Como referimos, o Brados do Alentejo tentou obter explicações junto do ex-presidente de Câmara, Francisco Ramos, que declinou pronunciar-se sobre o assunto tendo em conta ter cessado funções em outubro do ano passado e estar atualmente a trabalhar na Inspeção Geral de Finanças, “pelo que não me devo pronunciar a respeito deste assunto”.
“Quando tomámos posse, toda a decisão e processo que conduziu à não colocação do monumento no espaço estava determinado. O anterior Executivo entendeu que deveria colocar o monumento em questão num espaço que está a ser requalificado junto às Portas de Santa Catarina. Contudo, o projeto do boneco surgiu depois do projeto inicial. Isto é, não estava previsto e foi pensado à posteriori”, esclarece José Daniel Sádio, recordando que a obra deveria ter sido concluída em meados de setembro, ou seja, ainda antes das últimas eleições autárquicas. “Como é que conseguiríamos lá colocar um monumento quando não havia sequer um projeto e o anterior Executivo já tinha decidido que não o colocaria lá?”, interroga.
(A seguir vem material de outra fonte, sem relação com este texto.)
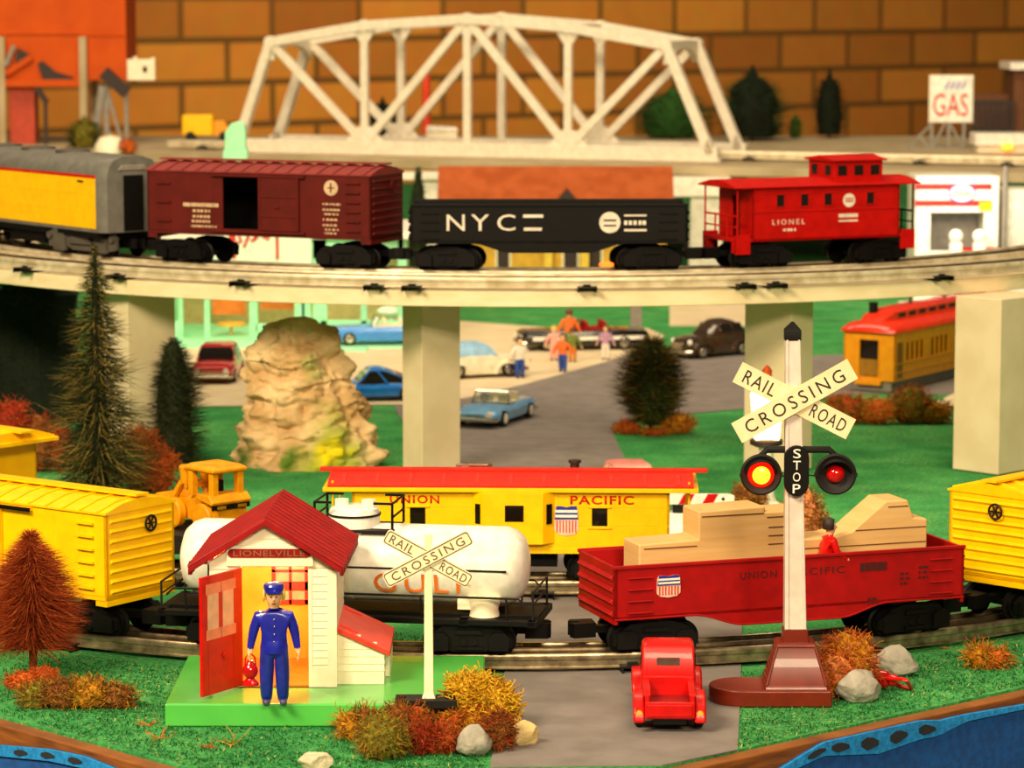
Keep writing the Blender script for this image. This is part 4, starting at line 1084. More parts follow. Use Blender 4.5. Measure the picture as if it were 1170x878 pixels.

Ainda segundo o presidente da Câmara de Estremoz, “é praticamente impossível” instalar o monumento naquele espaço, devido à sua dimensão. “Neste momento temos a obra feita e são muitas toneladas que tínhamos de colocar naquele espaço… parece-me, daquilo que conheci, que é praticamente impossível. Mas não quero estar a avançar com mais nenhuma questão sobre isso. Prefiro resolver as coisas com seriedade e boa-fé”, conclui.